We only started raising children in nuclear families in the last hundred years or so. For all of our species’ previous existence, we raised children in groups. We lived in tribes, villages, close neighbourhoods and extended families. Multiple people cared for babies. Other adults were available to take over if a mother needed to rest. Children had grandparents, aunties, cousins, neighbours to run to, to give them a drink, make them behave or wipe their tears.

Children played with other children in groups with a range of ages, which meant that older children looked out for younger ones. Kids played outside as a matter of course. They explored their environment, learned from older children, used their bodies, challenged themselves, took risks, absorbed social skills. Instead of depending on parents and perhaps one sibling, they had multiple people to spend their time with. None of this had to be scripted. It was just what children did.

And while children played with other children, adults could be adults. Have you been in such settings with your kids? Perhaps visits with extended family? The kids disappear with their cousins. You may see them occasionally, getting some juice from grandma or visiting your lap for a quick cuddle. Then they’re gone again. And you can be an adult with other adults. That’s what our child rearing used to be.

So if you aren’t enjoying being a parent as much as you expected, you’re not alone. And it’s not your fault. We were never meant to raise children in the kind of isolation that is the nuclear family. If you’re stressed and exhausted, it’s not you; it’s the strange culture we live in.

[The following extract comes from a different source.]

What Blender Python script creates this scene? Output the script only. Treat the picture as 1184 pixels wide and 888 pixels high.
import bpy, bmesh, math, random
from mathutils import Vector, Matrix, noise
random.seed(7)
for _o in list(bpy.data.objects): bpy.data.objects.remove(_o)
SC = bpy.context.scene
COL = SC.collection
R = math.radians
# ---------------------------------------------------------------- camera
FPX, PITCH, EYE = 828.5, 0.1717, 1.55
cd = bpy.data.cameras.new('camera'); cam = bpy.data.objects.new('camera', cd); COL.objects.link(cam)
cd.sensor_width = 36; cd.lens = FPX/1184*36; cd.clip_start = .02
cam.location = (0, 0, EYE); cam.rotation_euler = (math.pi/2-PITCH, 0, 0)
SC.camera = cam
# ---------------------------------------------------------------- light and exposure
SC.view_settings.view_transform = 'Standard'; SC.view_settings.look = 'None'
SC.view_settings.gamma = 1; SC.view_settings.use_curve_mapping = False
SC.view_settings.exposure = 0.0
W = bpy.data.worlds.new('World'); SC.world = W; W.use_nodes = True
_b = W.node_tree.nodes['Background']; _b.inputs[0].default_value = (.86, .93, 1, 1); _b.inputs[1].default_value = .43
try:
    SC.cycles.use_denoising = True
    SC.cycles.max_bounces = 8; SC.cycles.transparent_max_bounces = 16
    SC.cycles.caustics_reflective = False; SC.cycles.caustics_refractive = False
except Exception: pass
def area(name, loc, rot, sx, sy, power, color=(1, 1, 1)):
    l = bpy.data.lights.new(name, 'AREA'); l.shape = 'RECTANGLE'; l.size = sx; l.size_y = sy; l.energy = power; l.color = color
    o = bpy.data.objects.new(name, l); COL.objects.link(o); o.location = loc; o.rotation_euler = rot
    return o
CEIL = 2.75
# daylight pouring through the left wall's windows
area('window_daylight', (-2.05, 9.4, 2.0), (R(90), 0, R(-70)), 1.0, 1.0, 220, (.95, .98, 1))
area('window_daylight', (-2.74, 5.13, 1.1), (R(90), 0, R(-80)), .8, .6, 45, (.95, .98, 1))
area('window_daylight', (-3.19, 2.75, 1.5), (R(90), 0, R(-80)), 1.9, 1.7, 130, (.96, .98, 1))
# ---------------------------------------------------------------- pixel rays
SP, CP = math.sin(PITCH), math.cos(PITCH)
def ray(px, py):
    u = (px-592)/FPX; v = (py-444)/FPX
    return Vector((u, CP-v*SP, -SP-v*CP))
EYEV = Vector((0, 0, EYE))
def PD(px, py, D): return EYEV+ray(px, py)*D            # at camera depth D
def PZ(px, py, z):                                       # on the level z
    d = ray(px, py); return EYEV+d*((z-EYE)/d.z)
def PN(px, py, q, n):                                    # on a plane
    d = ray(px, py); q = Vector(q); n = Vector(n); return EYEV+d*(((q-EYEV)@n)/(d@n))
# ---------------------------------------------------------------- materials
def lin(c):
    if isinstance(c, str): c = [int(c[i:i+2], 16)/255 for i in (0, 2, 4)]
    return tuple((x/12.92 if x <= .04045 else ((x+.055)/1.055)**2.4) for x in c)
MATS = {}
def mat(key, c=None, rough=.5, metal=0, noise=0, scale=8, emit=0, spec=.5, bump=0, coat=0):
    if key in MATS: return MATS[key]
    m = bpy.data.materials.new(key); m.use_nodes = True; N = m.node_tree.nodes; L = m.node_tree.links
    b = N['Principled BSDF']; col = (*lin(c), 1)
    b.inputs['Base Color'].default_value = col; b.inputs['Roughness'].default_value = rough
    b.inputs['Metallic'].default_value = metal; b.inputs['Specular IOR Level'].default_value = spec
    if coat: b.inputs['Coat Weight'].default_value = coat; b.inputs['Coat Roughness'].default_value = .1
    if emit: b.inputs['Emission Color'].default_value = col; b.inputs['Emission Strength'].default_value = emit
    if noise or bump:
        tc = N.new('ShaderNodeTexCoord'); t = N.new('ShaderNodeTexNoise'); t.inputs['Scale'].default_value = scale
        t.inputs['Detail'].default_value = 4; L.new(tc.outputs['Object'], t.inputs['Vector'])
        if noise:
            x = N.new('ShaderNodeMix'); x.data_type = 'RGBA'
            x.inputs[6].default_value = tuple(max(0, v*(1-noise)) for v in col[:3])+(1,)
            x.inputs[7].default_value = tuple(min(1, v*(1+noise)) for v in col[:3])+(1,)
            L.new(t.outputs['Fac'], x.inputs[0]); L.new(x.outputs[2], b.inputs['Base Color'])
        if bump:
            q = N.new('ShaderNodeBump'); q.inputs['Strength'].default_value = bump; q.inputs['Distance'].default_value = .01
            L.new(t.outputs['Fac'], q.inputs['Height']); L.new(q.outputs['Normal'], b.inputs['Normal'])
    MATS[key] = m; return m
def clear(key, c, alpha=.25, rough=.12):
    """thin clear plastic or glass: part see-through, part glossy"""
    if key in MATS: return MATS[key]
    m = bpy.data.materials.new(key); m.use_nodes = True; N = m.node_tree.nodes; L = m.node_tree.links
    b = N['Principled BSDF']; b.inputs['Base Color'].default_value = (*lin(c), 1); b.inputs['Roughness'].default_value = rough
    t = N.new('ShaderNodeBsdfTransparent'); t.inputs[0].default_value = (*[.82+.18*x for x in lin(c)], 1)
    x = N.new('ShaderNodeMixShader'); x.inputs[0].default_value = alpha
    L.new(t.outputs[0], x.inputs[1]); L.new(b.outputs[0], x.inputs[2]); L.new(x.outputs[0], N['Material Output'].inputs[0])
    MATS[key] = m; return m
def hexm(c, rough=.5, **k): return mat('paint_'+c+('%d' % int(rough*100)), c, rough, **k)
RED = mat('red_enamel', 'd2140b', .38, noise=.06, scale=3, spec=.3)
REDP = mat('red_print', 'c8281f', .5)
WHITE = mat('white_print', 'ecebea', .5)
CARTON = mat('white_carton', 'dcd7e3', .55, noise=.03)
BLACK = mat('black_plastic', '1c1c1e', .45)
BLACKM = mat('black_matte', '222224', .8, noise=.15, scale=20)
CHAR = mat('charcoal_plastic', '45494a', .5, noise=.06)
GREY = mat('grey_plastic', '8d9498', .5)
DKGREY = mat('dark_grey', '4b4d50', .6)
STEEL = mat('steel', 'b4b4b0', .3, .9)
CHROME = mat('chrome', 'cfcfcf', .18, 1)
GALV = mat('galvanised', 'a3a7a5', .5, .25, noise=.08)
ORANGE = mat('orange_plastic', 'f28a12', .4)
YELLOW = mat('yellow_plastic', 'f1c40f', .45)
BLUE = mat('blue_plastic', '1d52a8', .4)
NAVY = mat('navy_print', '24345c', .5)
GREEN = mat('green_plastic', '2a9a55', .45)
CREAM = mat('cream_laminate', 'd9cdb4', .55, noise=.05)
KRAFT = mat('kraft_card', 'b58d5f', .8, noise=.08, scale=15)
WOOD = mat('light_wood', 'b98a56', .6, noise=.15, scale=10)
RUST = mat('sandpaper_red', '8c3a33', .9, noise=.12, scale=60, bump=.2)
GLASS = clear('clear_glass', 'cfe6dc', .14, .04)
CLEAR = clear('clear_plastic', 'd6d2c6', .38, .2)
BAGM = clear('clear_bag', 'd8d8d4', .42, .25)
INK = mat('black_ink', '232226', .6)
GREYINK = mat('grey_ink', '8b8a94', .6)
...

Daycare is good for children because it recreates some of the natural ways children function: a bunch of kids looked after by several adults in a stimulating environment. And the networks formed with other daycare parents can be a godsend. It doesn’t solve the problem of evenings and weekends, though.

The luckiest parents have supports around them – family next door, close neighbours with kids the same age as their own. People your kids can go to without having to be driven or held by the hand. The unluckiest parents have few supports – no family to depend on, no accessible shared space to meet other parents. People with yards can chat over fences, but apartment buildings can be particularly isolating.

The number one stress reducer for parents is a support network. If you don’t have one, try to create one as best you can. If your extended family is unavailable or unbearable, create friendships that can fill the gap. The extra effort will be worth it, both for yourself and your children. And remember, what you’re experiencing is a normal reaction to what is essentially an abnormal situation.